Congressional Democrats have announced a plan for reorganizing the country's intelligence system, based on lessons learned from both the September 11, 2001 terrorist attacks and the war in Iraq. The announcement comes as committees heard more testimony from a U.S. counterterror official about the war against the al-Qaida organization.

Jane Harman, ranking Democrat on the House Permanent Select Intelligence Committee, says the Intelligence Transformation Act is aimed at streamlining the way information is collected, analyzed, and disseminated within the government.

"We are here today to initiate a call to action," she said. "The problems plaguing American intelligence are too grave and the potential damage to U.S. national security, force protection in Iraq, Afghanistan and elsewhere, too important to justify delay."

Among other steps, the legislation proposes a new position of director of national intelligence, to be appointed by the president to serve as his principal adviser on intelligence.

Mrs. Harman said this would result in the head of the CIA being "more like his counterpart in the FBI," adding that the person occupying the new position should probably have cabinet rank.

Florida Democrat Alcee Hastings says the only way to effectively fight the war on terror is to cut down on bureaucracy and duplication that has prevented some 15 government agencies from working together.

"Too much duplication, too much competition, not enough coordination, not enough collaboration," he said.

Mrs.

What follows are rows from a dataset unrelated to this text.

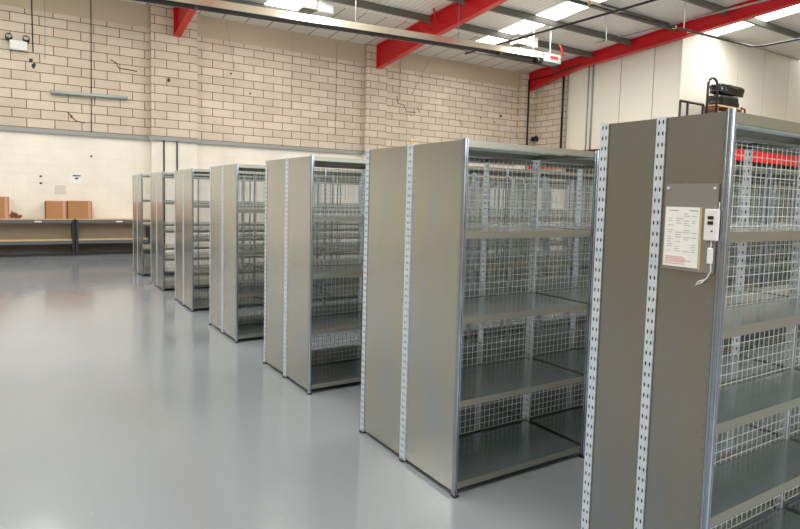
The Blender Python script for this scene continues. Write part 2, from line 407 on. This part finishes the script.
def make_rack(label, X0, Y0, D, W, nb, levels, endmat, sheetmat):
    r = thing('shelving_rack', label, 'shelving', (X0, Y0, 0), 'back to back galvanised racks in the row')
    pw = .045 if D > .4 else .038; px = .013
    first = None; mid = None
    posts = [(i, j) for i in range(nb+1) for j in (0,1,2)]
    for i, j in posts:
        dx = px/2 if i == 0 else (-px/2 if i == nb else 0)
        loc = (i*W+dx, j*D, 0)
        if i == 0 and j == 0:
            fp = copyable(front_post_bm(), 'corner_post', M_post, r, (.010, 0, 0)); continue
        if j == 0: copy_part(fp, r, (i*W, 0, 0)); continue
        if j == 1 and D > .4:
            if mid is None: mid = copyable(post_bm(px, .060), 'upright', M_slot, r, loc)
            else: copy_part(mid, r, loc)
        elif first is None:
            first = copyable(post_bm(px, pw), 'upright', M_slot, r, loc)
        else: copy_part(first, r, loc)
    fb = copyable(MB().box(-.018, .018, -.02, .02, 0, .012), 'foot', M_foot, r, (.014, 0, 0), bevel=.004)
    for i, j in posts:
        if (i, j) == (0, 0): continue
        dx = px/2 if i == 0 else (-px/2 if i == nb else 0)
        copy_part(fb, r, (i*W+dx, j*D, 0))
    # end sheets
    ep = None
    for i in (0, nb):
        for j in (0, 1):
            xx = .004 if i == 0 else nb*W-.008
            if ep is None:
                mb = MB(); mb.box(0, .004, pw/2-.004 if D > .4 else .012, D-pw/2+.002, .03, H-.004)
                mb.box(-.003, 0, D-pw/2-.004, D-pw/2+.002, .03, H-.004); mb.box(-.003, 0, .014, .018, .03, H-.004)
                for q in range(46): mb.box(-.0035, 0, .0235, .0265, .06+q*.0417, .063+q*.0417)
                ep = copyable(mb, 'end_panel', endmat, r, (xx, j*D, 0))
            else: copy_part(ep, r, (xx, j*D, 0))
    # shelves
    sh = None
    for i in range(nb):
        for j in (0, 1):
            for z in levels:
                loc = (i*W, j*D + (0 if j == 0 else .018), z)
                if sh is None: sh = copyable(shelf_mesh(W, D), 'shelf', [sheetmat, M_lip], r, loc)
                else: copy_part(sh, r, loc)
    ts = None
    for i in range(nb):
        for j in (0, 1):
            loc = (i*W, j*D + (0 if j == 0 else .018), H-.004)
            if ts is None: ts = copyable(shelf_mesh(W, D), 'top_shelf', [M_top_sheen, M_lip], r, loc)
            else: copy_part(ts, r, loc)
    mp = None
    for i in range(nb):
        if mp is None: mp = copyable(mesh_panel_bm(W, levels[-1]+.02, H-.06), 'mesh_panel', M_wire, r, (0, D-.016, 0))
        else: copy_part(mp, r, (i*W, D-.016, 0))
    return r

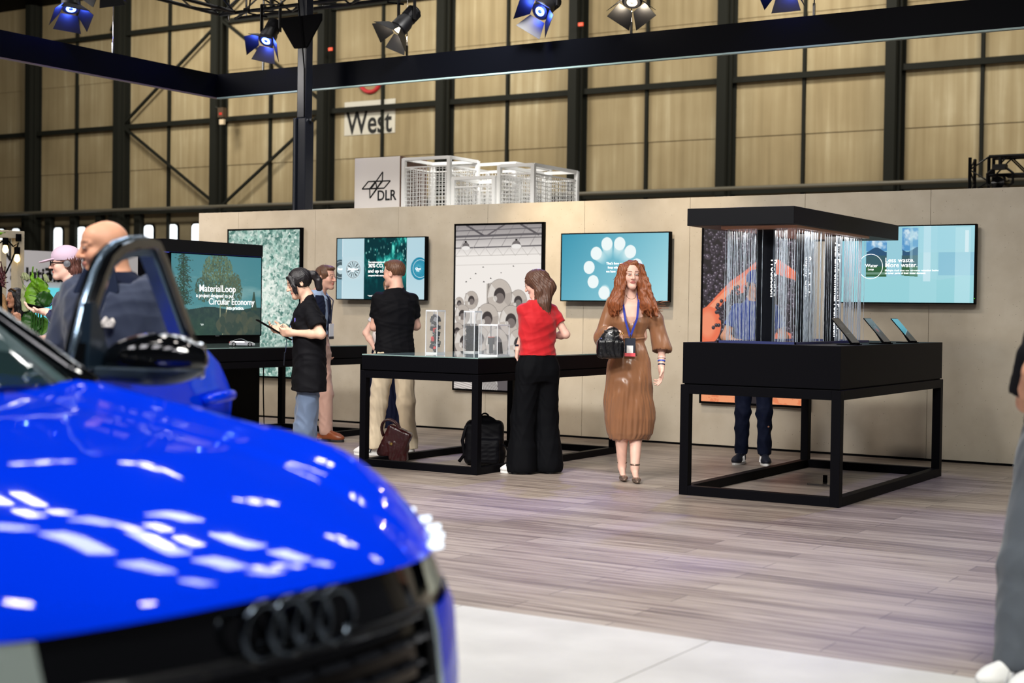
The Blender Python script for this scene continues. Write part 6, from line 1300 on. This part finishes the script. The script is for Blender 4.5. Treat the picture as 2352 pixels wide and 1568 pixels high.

Harman says many aspects of the plan stem from the joint House-Senate Intelligence Committee investigation into the September 11, 2001 attacks.

The legislation comes as the bi-partisan September 11 Commission continues its work, and prepares for long-sought public testimony from National Security Advisor Condoleezza Rice, and private testimony from President Bush and Vice President Cheney.

Democrats say they presented their proposals to Republicans who control the House, but decided waiting for a Republican response or indications of support was not an option because of the importance of the matter for the country.

Democrats also outlined their proposals in a letter to President Bush. They want the president to remove the White House from all decisions involving declassification of information related to the September 11 attacks, or inquiries into the issue of weapons of mass destruction in Iraq. Also Thursday, lawmakers heard more testimony Thursday from officials involved in the war on terror about continuing threats from the al-Qaida terrorist organization.

Cofer Black, the State Department's counter-terror chief, said the bombings in Madrid demonstrated al-Qaida's determination to murder Americans and anyone else in the anti-terror war.

"Al-Qaida is determined to strike the United States, our allies and interest wherever it can, using the most destructive means at its disposal," he said. "I have no doubt whatsoever that al-Qaida would use unconventional weapons if it possessed the capability to do so."

Mr. Black went on to say the lessons of Madrid, as well as attacks in other countries, is that "no country is safe from the scourge of terrorism."

Describing Iraq as the current focal point of what he called "foreign jihadist fighters" Mr. Black said U.S. and allied forces are acting aggressively to make sure al-Qaida and other terrorist groups cannot establish Iraq as a new training ground or sanctuary.